12 Responses to “You Know You’re a Hopeless Lefty When . . .”

  1. urbino Says:

    That was kinda how I heard it, too, Sandi.

  2. urbino Says:

    If John Murtha had lost, I’d probably pass out from Joy Overdose.

  3. odgie Says:

    Is it just me, or did McCain actually look relieved and and Obama quite solemn?

  4. urbino Says:

    Heh. Obama always looks solemn. (I wonder how long it’ll take for the online dictionaries to add “Barack” and “Obama” to their lists. I’m tired of them telling me I’ve misspelled something.)

  5. Joe Says:

    Make sure you are sitting down for this…

    I’m not sure exactly how to put this, but I’m actually a little jazzed up about the potential for Obama’s presidency. It seems to have energized a lot of people here in our own country, and the world seems genuinely excited for it. There is just so much potential benefit for our country from those two things. So, maybe I have a little, dare I say, hope?

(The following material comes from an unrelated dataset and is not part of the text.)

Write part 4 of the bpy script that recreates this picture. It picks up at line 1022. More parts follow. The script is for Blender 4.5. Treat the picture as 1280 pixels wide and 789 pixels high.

    I am definitely in “wait and see” mode, but I’m not completely distraught over this. I’ve gotta admit… it’s a little bit cool.

  6. urbino Says:

    So all my prayers for you haven’t been wasted? Cool.

    More seriously: cool. Wait-and-see is the sanest approach for all concerned, I’d say — liberal or conservative. One of the things I worry about with some other conservatives I’ve talked with in recent days is that they’re so convinced Obama is a disaster (socialist, secret Muslim, etc.), it almost won’t matter what he actually does; they’ll still think he’s a disaster.

  7. Michael Lasley Says:

    seconded. cool, indeed. and seconded about it being the sanest approach for everyone — conservative and liberal.

  8. Sandi Says:

    Well, hallelujah! I’ve been listening to the staff attorney I work with talk about communism the past couple of days, so it’s refreshing to hear someone who didn’t support him in the election being open to his presidency. My prediction is that he will win some people over (not Rush Limbaugh, of course) by governing from the center, reaching across the aisle, and not abusing his power. He will move forward with the agenda he set forth on the campaign trail, of course, but I think he will try to get as much buy-in as possible from as many people as possible. Despite the rhetoric about socialism and “most liberal senator,” he seems fairly moderate to me, at least in the sense that he is practical enough to know what is feasible and appeals to moderates even if his own personal views are further to the left. One example of this: he said he would choose a single-payer health care system if he were starting from scratch, but since we aren’t starting from scratch, he advocated building on the system we already have. Plus, he is incredibly smart, has demonstrated good judgment, and will help rebuild our reputation in the world. I’ll be disappointed if I’m wrong about this, but I think he is going to be an excellent president.

  9. urbino Says:

    Rahm Emanuel as chief of staff. Discuss.

  10. urbino Says:

    Okay, I’ll discuss.

    I don’t love the choice, but it does present some interesting angles. One, it probably means Obama’s WH will be a very disciplined one. Obama himself ran a very disciplined campaign, and Emanuel will only reinforce that. (OTOH, Emanuel is a well-known leaker.) Two, it gives Obama somebody who can be an SOB when it’s time to make things happen; Emanuel can be for Obama what Bobby Kennedy was for Jack. Three, as a Jew and a veteran of the Israeli military, Emanuel gives Obama cover to shift American policy on Israel-Palestine in a more productive direction. Four, it gets the centrist Emanuel out of the House leadership, where he sometimes was a roadblock to progressive legislation getting a fair shot.

  11. terryaustin Says:

    (OTOH, Emanuel is a well-known leaker.)

    So was Billy Carter.

  12. urbino Says:

    Correction:

    Emanuel’s service in the Israeli Army appears to be a widespread bit of misinformation. He served Israel in some sort of civilian capacity during the first Gulf War; it’s not clear to me what that capacity was.

    Update:

    His father was a member of Irgun, one of the Jewish terrorist organizations that were trying to force the British out of Palestine, back in the 1940s. Aside from being interesting in itself, that raises an interesting question: how do those who favor a war on terror and who are doctrinaire Israel supporters square the fact that Israel probably wouldn’t exist if not, in part, for the efforts of Jewish terrorists?

    (Oh, and Elie Wiesel’s Night trilogy is an interesting fictional account of one such terrorist.)